At any rate, I think I see where you're going with your house-rules. But I worry that you're going to make the game "beige" that way. Once everyone is a caster who can punch things, there will be no real difference between the builds, and therefore no flavor for the campaign. At that point, you can simplify the house-rule even more by saying, "All classes except Clerics and Druids are banned." That way, no one in your group needs to learn a new build system.

I think a better fix is to give everyone a niche to fill. Punchers should be good at punching, archers should be good at archery, casters should be good at casting, healers should be good at healing, and skill monkeys should be good at... skilling? monkeying? :smallconfused: Either way, a good fix would focus on bringing out the best features of each class rather than to morph them all into one generic gish build.
I reject the notion that a prestige class should be required for a basic combination of two classes. If I want a fighter barabrian, I can simply multiclass a fighter and a barbarian. I don't need to find the raging warrior prestige class to make the combination stick. Or a barbarian rouge. I can simply combine barbarian and rouge, and end up with a viable character. However, as soon as you want to multiclass a caster, you suddenly need a prestige class to make it work.

And many of the theurge prestige classes do not provide a satisfactory balance over every level. In fact, I'm not sure they are properly balanced at any level. Nor do they allow for much variation. If you are making a cleric/wizard theurge. there is not much room to focus on one aspect of the other. With my system, you can be the 5 level sorcerer/15 level cleric, and give up a bit of your cleric to mix in some sorcerer without going into a full 50/50 mix. You could have a 15 level sorcerer 5 level wizard, who is primarily concerned with their sorcerer spellcasting, but can access a few more utility spells at the cost of less prepared slots.

Don't get me wrong, I like prestige classes.

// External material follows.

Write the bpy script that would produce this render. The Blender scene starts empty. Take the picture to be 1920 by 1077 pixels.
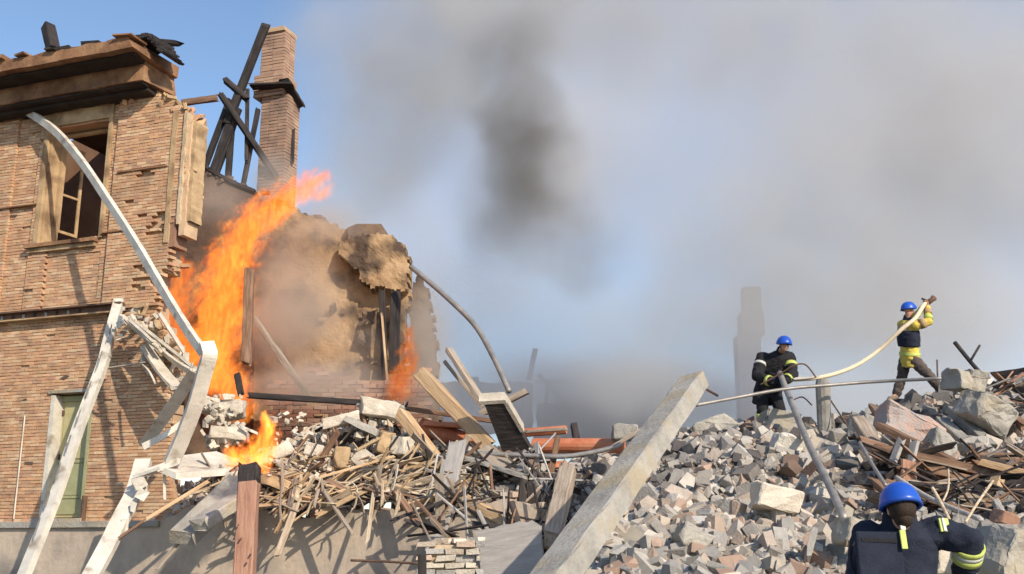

I just don't think they are the right answer to multiclassing casters.

I don't think this will make everyone generic. Just the opposite, it opens up more opens for them to utilize. Take a base fighter, for instance. At a high level, I could be a cleric-emulating fighter, focusing on some minor self-buffs and healing, a druid-emulating fighter, focused on summoning backup when needed, a sorcerer-emulating fighter, able to pull out useful debuffs, or a wizard-emulating fighter, who has a spellbook of nifty utility abilities he can call upon. Or a sorcerer-fighter who uses spells to set up barriers and vision obsuring things to keep themselves the front-line target. Or how about a beguiler/rouge that focuses on invisibility and teleportation?

The non-caster classes will not have enough spells per day to rely on their spellcasting, but it gives them a baseline set of spells to take advantage of. If you want a more gish-centered style, actually taking levels becomes more important. You can mix spellcasting abilities, so you could play a cleric/druid(I can't even think of a prestige class for that combination), a sorcerer/wizard, or some other arbitrary mixture.